• DATA EXCERPTS
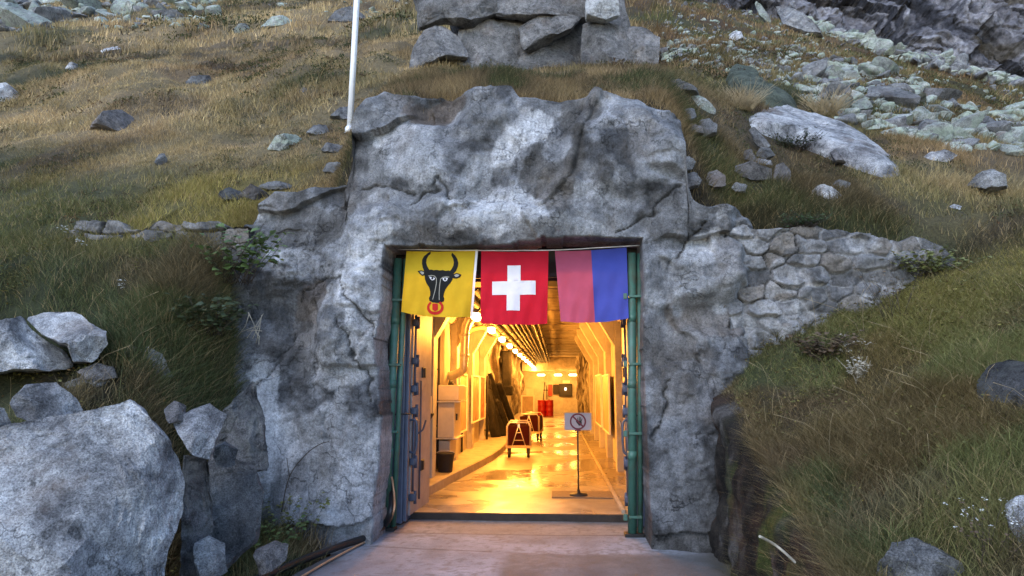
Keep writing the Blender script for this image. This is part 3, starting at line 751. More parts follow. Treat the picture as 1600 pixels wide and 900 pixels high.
c0 = np.array((0.205, 0.218, 0.252)) * (1 + 0.32 * nn[..., None] + 0.15 * n5[..., None])
# rougher, darker poured patch on the right and near the camera
pa = sst(-0.62, -0.45, PX + 0.05 * nn) * (1 - sst(7.15, 7.3, PY + 0.06 * nn))
pa = np.maximum(pa, (1 - sst(5.5, 5.9, PY + 0.3 * nn)) * 0.7)
c0 = lerp(c0, np.array((0.088, 0.093, 0.104)) * (1 + 0.45 * n5[..., None]), 0.9 * pa)
pb = (1 - sst(7.35, 7.55, PY + 0.3 * n5)) * sst(0.35, 0.5, PX + 0.2 * nn)
c0 = lerp(c0, np.array((0.13, 0.125, 0.12)) + 0 * c0, 0.5 * pb)
for tx_ in (-1.25, 0.35):
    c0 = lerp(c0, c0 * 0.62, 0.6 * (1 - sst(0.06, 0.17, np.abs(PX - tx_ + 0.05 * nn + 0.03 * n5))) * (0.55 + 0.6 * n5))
# brownish strip by the threshold: lamp spill painted into the concrete colour
c0 = lerp(c0, np.array((0.20, 0.165, 0.135)) * (1 + 0.3 * nn[..., None]), 0.5 * sst(8.02, 8.1, PY + 0.01 * n5))
joint = np.minimum(np.abs(PY - 8.06 - 0.012 * nn), np.abs(PY - 7.15 + 0.12 * PX - 0.03 * nn) + 0.015 * (PX > -0.7))
c0 = lerp(c0, np.array((0.04, 0.035, 0.03)) + 0 * c0, 0.8 * (1 - sst(0.006, 0.022, joint)))
gr_ = sst(0.42, 0.6, fbm(PX / 0.05, PY / 0.05, octs=2, seed=606) + 0.5 * nn)
c0 = lerp(c0, np.array((0.09, 0.085, 0.08)) + 0 * c0, 0.5 * gr_)
ck_ = np.abs(fbm(PX / 1.1, PY / 0.9, octs=5, seed=607))
c0 = lerp(c0, np.array((0.07, 0.068, 0.065)) + 0 * c0, 0.55 * (1 - sst(0.0, 0.02, ck_)) * (fbm(PX / 1.5, PY / 1.5, octs=2, seed=608) > 0.1))
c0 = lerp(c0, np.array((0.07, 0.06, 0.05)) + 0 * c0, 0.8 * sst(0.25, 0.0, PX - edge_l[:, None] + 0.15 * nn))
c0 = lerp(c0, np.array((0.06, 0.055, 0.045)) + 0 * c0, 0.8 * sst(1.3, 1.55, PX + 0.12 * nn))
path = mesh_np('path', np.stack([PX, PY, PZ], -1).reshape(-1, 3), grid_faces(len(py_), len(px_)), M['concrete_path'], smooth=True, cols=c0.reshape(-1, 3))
tag(path, kind='structure')

# ================================================================== the tunnel behind the doors
TY0, TY1 = 8.96, 43.0
WL, WR, CZ = -2.15, 1.27, 3.5
M['tunnel_wall'] = flat_mat('tunnel_concrete', (0.40, 0.37, 0.32), 0.85, var=0.22, vscale=2.0, bmp=0.2, dirt=(0.18, 0.13, 0.085), dirt_amt=0.4)
M['tunnel_ceiling'] = flat_mat('ceiling_concrete', (0.30, 0.265, 0.22), 0.85, var=0.3, vscale=2.5, bmp=0.3, dirt=(0.12, 0.085, 0.05), dirt_amt=0.6)
M['bare_rock'] = attr_rock('tunnel_bare_rock', 1.0, 0.3)
tunnel = empty('tunnel', (0, TY0, 0))
tag(tunnel, 'concrete tunnel with haunched walls lit orange behind the open steel doors', 'tunnel')
def tpart(mb, name, mat):
    o = mb.build(name, mat, tunnel); o.location = (0, -TY0, 0); return o
fy = np.concatenate([np.arange(8.93, 16, 0.04), np.arange(16, TY1, 0.12)]); fx = np.arange(WL, WR + 0.01, 0.05)
FX, FY = np.meshgrid(fx, fy)
fn = fbm(FX / 0.9, FY / 1.6, octs=5, seed=611); fn2 = fbm(FX / 0.3, FY / 0.5, octs=3, seed=612)
FZ = 0.08 + 0.004 * fn
fc = np.array((0.29, 0.25, 0.205)) * (1 + 0.18 * fn[..., None] + 0.1 * fn2[..., None])
fc = lerp(fc, np.array((0.15, 0.115, 0.085)) + 0 * fc, 0.7 * sst(0.0, 0.35, fn + 0.5 * sst(10.5, 13, FY) - 0.25))
fc = lerp(fc, np.array((0.10, 0.08, 0.06)) + 0 * fc, 0.6 * (1 - sst(0.0, 0.03, np.abs(FX - 0.82))))
tf = mesh_np('tunnel_floor', np.stack([FX, FY, FZ], -1).reshape(-1, 3), grid_faces(len(fy), len(fx)), M['tunnel_floor'], smooth=True, cols=fc.reshape(-1, 3))
tag(tf, kind='structure')
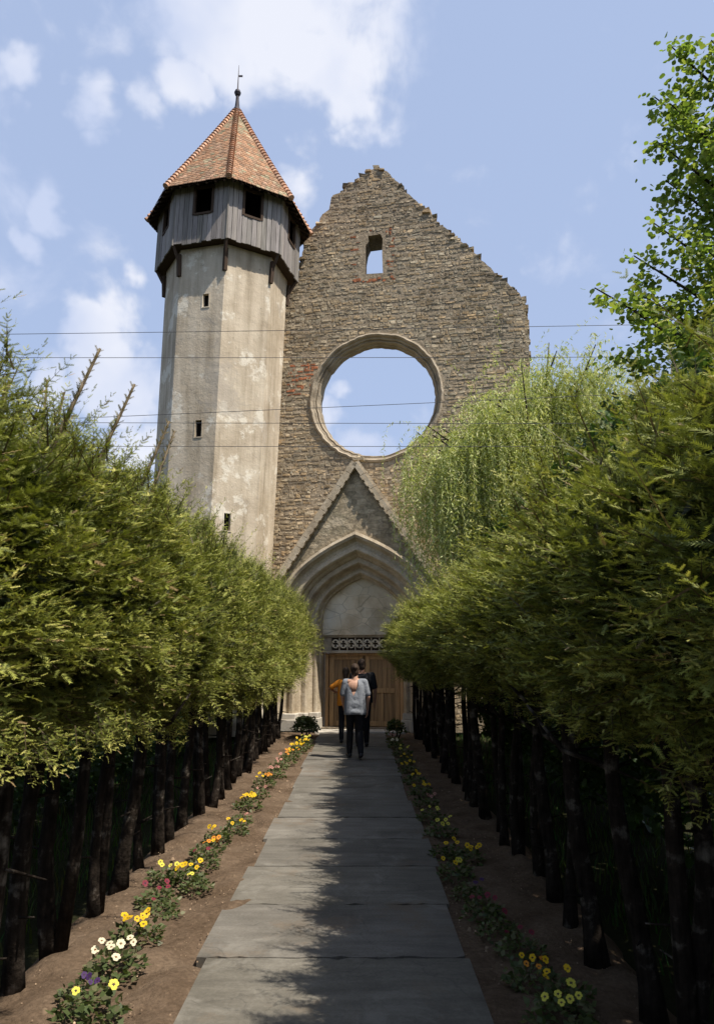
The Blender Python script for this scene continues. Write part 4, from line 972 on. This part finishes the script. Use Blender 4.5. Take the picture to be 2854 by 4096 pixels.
PL = [(-1.24, 3.80, 'lemon', 2, 1.15, 'leafy plant with few greenish yellow blooms at the very bottom left of the flower row'),
 (-1.36, 4.06, 'purple', 4, .8, 'dark purple pansies at the near end of the sunlit left flower row'),
 (-1.30, 4.36, 'white', 8, 1.1, 'creamy white pansies on the brown soil, the only white clump in the left row'),
 (-1.31, 4.82, 'yellow', 10, 1.05, 'bright golden yellow pansies, the big clump just beyond the white one'),
 (-1.28, 5.25, 'red', 1, .85, 'low green plant almost without blooms between yellow and dark red pansies'),
 (-1.37, 5.50, 'red', 4, 1.0, 'dark red pansies in the sunlit left row'),
 (-1.47, 6.05, 'lemon', 4, .95, 'pale lemon pansies nearest the trunks, behind the dark red ones'),
 (-1.30, 6.00, 'yellow', 7, 1.05, 'tight bunch of deep yellow pansies beside the pale lemon ones'),
 (-1.17, 5.85, 'lemon', 2, .8, 'small low plant with two lemon blooms on the path side of the left row'),
 (-1.24, 6.45, 'red', 2, .9, 'green plant with a few dull red blooms beyond the deep yellow bunch'),
 (-1.29, 6.80, ('yellow', 'orange'), 6, 1.0, 'mixed orange and yellow pansies in the middle of the left row'),
 (-1.29, 7.30, 'yellow', 4, .95, 'yellow pansies just beyond the mixed orange and yellow ones, left row'),
 (-1.19, 7.62, 'yellow', 4, .95, 'yellow pansies with bright green leaves half way along the left row'),
 (-1.20, 8.10, 'pink', 2, .85, 'sparse brownish plant between two yellow clumps half way along the left row'),
 (-1.24, 8.85, 'yellow', 9, 1.15, 'wide clump of bright yellow pansies standing alone half way along the left row'),
 (-1.22, 9.60, 'pink', 2, .95, 'dull green plant with few blooms before the orange pansies of the left row'),
 (-1.24, 10.4, ('orange', 'yellow'), 7, 1.1, 'orange pansies in the far half of the left row'),
 (-1.19, 11.2, 'pink', 5, 1.1, 'brownish pink pansies beyond the orange ones in the left row'),
 (-1.20, 11.9, 'pink', 5, 1.1, 'dusty pink pansies in the far half of the left row'),
 (-1.16, 12.6, ('pink', 'orange'), 6, 1.2, 'pink and orange pansies in the far part of the left row'),
 (-1.13, 13.3, ('yellow', 'orange'), 7, 1.2, 'yellow and orange pansies near the far end of the left row'),
 (-1.08, 14.0, 'yellow', 9, 1.3, 'large bright yellow clump near the far end of the left row'),
 (-1.05, 14.8, 'yellow', 8, 1.3, 'yellow pansies before the low bush at the far end of the left row'),
 (-1.06, 15.6, 'lemon', 6, 1.2, 'last lemon yellow clump in front of the low bush by the church door'),
 (.94, 3.80, 'lemon', 6, 1.1, 'bright lemon pansies at the bottom edge of the picture in the shaded right row'),
 (1.02, 4.02, 'yellow', 4, .95, 'yellow pansies just beyond the lemon ones in the shaded right row'),
 (.90, 4.22, ('yellow', 'orange'), 6, .95, 'orange and yellow pansies near the camera in the shaded right row'),
 (.93, 4.62, 'red', 3, .95, 'dark leafy plant with a few dull red blooms in the shaded right row'),
 (.86, 4.92, 'red', 1, .9, 'dark green plant without bright blooms, near part of the shaded right row'),
 (.83, 5.25, 'red', 4, .95, 'dark red pansies in the near part of the shaded right row'),
 (.80, 5.65, 'purple', 2, .9, 'nearly black purple plant in the near part of the shaded right row'),
 (.77, 6.15, ('yellow', 'lemon'), 4, 1.0, 'pale yellow blooms beside the slab edge in the shaded right row'),
 (.92, 6.60, 'yellow', 5, 1.0, 'yellow pansies set back toward the trunks in the shaded right row'),
 (.76, 6.75, 'yellow', 4, 1.0, 'yellow pansies beside the path, half way along the shaded right row'),
 (.80, 7.55, 'lemon', 5, 1.1, 'lemon pansies standing brightest half way along the shaded right row'),
 (.78, 8.25, 'lemon', 4, 1.0, 'light lemon pansies just beyond the brightest ones of the right row'),
 (.80, 9.0, 'pink', 3, 1.0, 'dull pink plant beyond the lemon clumps of the right row'),
 (.80, 9.7, 'yellow', 6, 1.1, 'yellow clump in the far half of the right row'),
 (.79, 10.6, 'yellow', 5, 1.1, 'second yellow clump beyond the dull pink plant of the right row'),
 (.78, 11.6, 'yellow', 5, 1.1, 'small yellow clump in the far third of the right row'),
 (.80, 12.6, 'yellow', 5, 1.1, 'yellow clump level with the walking woman on the right of the path'),
 (.80, 13.6, 'lemon', 5, 1.2, 'lemon clump just beyond the walking woman on the right of the path'),
 (.76, 14.8, 'white', 6, 1.2, 'whitish pansies near the far end of the right row'),
 (.78, 15.7, 'pink', 5, 1.3, 'pink clump before the pale topped bush at the far end of the right row')]
for i, (x, y, c, nf, s_, lab) in enumerate(PL): pansy(x, y, c, nf, s_*1.1, lab, 300+i)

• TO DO
The lines to return run from the one containing "smooth=True, cols=c0.reshape(-1, 3))" down to the one containing "tag(path, kind='structure')"; give them exactly, both included, and no others.

• SOLUTION
path = mesh_np('path', np.stack([PX, PY, PZ], -1).reshape(-1, 3), grid_faces(len(py_), len(px_)), M['concrete_path'], smooth=True, cols=c0.reshape(-1, 3))
tag(path, kind='structure')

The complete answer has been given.